A Special Thing

January 20, 2012

I wrote my first email in 1996, when I was 14, to my English teacher, from the family email account. If I remember correctly, the email consisted of just one line about how I wasn’t sure how to use this email thing. I wasn’t a very eloquent child.
 
As a teenager living in Singapore in the mid-90s, I was lucky that my parents and, in particular, my older brother, had the foresight to recognize just how cool this whole internet thing really was, and let us get online. My brother and sister introduced me to TinyTIM, a MUSH (Multi-User Shared Hallucination) that my brother spent an inordinate amount of time on, always signaled by the satisfying bleep bloop melody of our dialup modem. I made my own character (named Constantine because I was a Hellblazer reader at the time) and my sister showed me how to use the text interface to create things and explore a universe purely imagined in my head.
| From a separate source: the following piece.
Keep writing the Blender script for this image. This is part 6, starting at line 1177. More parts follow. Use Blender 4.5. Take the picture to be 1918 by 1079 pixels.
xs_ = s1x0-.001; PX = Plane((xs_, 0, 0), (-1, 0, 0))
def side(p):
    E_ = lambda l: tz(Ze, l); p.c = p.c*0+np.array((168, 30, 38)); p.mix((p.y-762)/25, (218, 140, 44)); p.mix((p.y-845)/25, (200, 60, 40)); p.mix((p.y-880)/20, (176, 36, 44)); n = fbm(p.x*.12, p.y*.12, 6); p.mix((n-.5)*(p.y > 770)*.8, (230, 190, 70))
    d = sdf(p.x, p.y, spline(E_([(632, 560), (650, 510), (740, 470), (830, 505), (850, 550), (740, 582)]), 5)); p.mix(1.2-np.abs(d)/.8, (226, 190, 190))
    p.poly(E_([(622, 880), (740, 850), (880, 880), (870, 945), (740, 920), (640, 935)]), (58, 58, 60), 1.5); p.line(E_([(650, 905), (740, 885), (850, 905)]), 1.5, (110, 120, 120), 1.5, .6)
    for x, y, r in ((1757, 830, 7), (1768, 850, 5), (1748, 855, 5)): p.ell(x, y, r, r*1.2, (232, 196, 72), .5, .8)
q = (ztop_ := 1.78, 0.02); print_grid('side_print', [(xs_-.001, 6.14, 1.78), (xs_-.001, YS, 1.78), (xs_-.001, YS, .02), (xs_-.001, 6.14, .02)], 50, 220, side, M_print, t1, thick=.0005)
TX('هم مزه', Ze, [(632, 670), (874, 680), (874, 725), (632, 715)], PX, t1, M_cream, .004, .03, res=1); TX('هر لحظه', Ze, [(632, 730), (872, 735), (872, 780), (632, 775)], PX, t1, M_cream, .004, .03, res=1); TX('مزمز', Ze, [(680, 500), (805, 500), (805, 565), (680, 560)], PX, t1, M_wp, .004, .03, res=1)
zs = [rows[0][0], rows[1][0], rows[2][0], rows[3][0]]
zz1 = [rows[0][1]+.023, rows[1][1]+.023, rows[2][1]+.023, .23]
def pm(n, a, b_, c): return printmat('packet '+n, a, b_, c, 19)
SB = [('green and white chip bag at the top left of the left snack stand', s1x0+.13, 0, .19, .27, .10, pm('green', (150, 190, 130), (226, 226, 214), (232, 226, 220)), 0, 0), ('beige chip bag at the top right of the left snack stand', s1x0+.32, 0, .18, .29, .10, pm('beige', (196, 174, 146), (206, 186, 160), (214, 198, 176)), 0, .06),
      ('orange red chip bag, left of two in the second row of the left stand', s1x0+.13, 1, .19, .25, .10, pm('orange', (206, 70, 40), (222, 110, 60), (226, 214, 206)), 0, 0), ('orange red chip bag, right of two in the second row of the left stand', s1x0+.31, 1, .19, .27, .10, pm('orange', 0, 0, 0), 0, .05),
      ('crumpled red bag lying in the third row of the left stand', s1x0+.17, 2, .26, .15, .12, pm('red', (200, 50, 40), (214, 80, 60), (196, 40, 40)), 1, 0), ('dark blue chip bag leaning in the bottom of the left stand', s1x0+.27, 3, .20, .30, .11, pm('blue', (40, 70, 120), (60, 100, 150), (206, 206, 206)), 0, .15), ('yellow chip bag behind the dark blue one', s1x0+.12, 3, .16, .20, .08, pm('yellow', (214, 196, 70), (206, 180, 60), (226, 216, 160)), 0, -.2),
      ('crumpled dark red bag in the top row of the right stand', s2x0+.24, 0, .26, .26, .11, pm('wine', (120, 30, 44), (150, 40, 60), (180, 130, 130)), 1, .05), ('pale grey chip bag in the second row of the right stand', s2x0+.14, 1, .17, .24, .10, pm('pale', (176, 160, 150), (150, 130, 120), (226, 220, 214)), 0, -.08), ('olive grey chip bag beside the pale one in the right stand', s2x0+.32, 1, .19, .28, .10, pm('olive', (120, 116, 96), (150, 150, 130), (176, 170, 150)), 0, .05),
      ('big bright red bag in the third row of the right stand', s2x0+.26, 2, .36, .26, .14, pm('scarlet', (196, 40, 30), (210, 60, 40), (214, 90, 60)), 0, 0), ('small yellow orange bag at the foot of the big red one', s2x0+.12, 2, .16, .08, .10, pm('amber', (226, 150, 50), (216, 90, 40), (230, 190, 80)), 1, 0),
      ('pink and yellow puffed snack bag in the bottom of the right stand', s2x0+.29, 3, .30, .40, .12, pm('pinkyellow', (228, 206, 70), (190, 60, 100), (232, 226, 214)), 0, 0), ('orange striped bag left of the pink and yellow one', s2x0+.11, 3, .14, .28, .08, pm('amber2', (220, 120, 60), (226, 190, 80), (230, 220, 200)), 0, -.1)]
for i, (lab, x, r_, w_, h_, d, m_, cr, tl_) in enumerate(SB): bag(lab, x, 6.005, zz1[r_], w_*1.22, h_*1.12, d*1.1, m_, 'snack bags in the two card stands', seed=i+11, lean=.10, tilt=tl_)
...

Sort of a textual precursor to the Sims for me, I spent time thinking about and writing vivid descriptions of what my online home looked like. At the same time, I was hanging out in chat rooms (much to the chagrin of my parents who had to deal with the phone bill) like Alamak Chat, IRC, and a site that had a chat room called “Think Cafe”. The conversations weren’t always mature or even remotely intelligent, but a whole new world opened in front of me. I remember thinking that it was pretty crazy that I was sitting in Singapore, on my balcony, sweating in the tropical heat, talking to people of all ages from elsewhere – mostly the United States. Sure, there were creepsters, and there were trolls, but teenagers adapt well and I knew where my limits were and when to leave. Rule of thumb: Do not engage with anyone who calls themselves HotStudddddddXXXX2484. 
 
Somehow I stumbled upon gURL.com and other similar sites, which provided a plethora of teen girl-focused content about things I couldn’t really talk to my parents about like sexuality and body image. I’d always had strong female role models growing up (my sister included) and was proud to label myself a feminist. Seeing an online community of women writing frankly about womanhood made me feel less alone and more inspired in a traditional Asian environment. I kept clicking and following links, even when it took forever for pages to load because it was so cool to put animated gifs on your webpages. I got my first, personal email account with Hotmail. I had Geocities (RIP) and Angelfire accounts and taught myself basic HTML so I could, again, create my own Thing, and post stuff I wrote. My sister had really gotten into designing sites and she set me up on my first “online journal” right before I went to Norway. I kept at that for a while, and eventually, when I got lazy, I switched over to LiveJournal which made online journaling much easier. By my sophomore year in college, I was (Nerd Alert!) a regular reader of and poster on the LJ knitting community - It was there that I posted my first ever self-written knitting pattern (for a shrug – they were en vogue ten years ago) and was amazed by the responses I got from people I barely knew who tried out the pattern and shared the results. High speed internet in college let me download music (legally and um, otherwise. #Oops.) and I embraced listening to all kinds of music and sounds – bands I had never heard of, bands that I loved and then gave up on, music that got me through some rough patches. I still have some of those files on my iPod.
 
It’s an amazing thing when you spend some of your formative years in a place that doesn’t exist on a physical plane. The amount of access to information I had because of the internet allowed me to grow and mature at a pace that I felt I was ready for. I learnt skills like curating information for myself and respecting the (sometimes unwritten) rules of engagement in online communities. I’m still learning all the time from what people say and write and share, and most days I still feel like my dorky teenage self clumsily ambling towards elegance and maturity.
 
The internet we know now isn’t exactly the same internet I grew up with – things have become faster and more sophisticated (even animated gifs!) – but it’s still the kind of arena where people can learn, engage, and express themselves. Matt Cutts said, in the context of opposing SOPA/PIPA, “If you think the internet is something different, something special, then take a few minutes to protect it.” I do think the internet is something really special, something really different, and I’ve taken it for granted a lot in the past couple years. Protecting the “specialness” of the internet isn’t just about opposing SOPA/PIPA – It’s also about standing up for democratic values, free flowing information, and choices. It’s assuring to know that the internet does have its protectors, and together we’ve made an impact to tell the government that there’s more at stake here than “online piracy”.
 
I guess this long, personal, rambling post is a way to say it means a lot to me that the internet I grew up with was open and free, and I hope we can keep the heart of this very Special Thing. It would mean a lot to kids like me.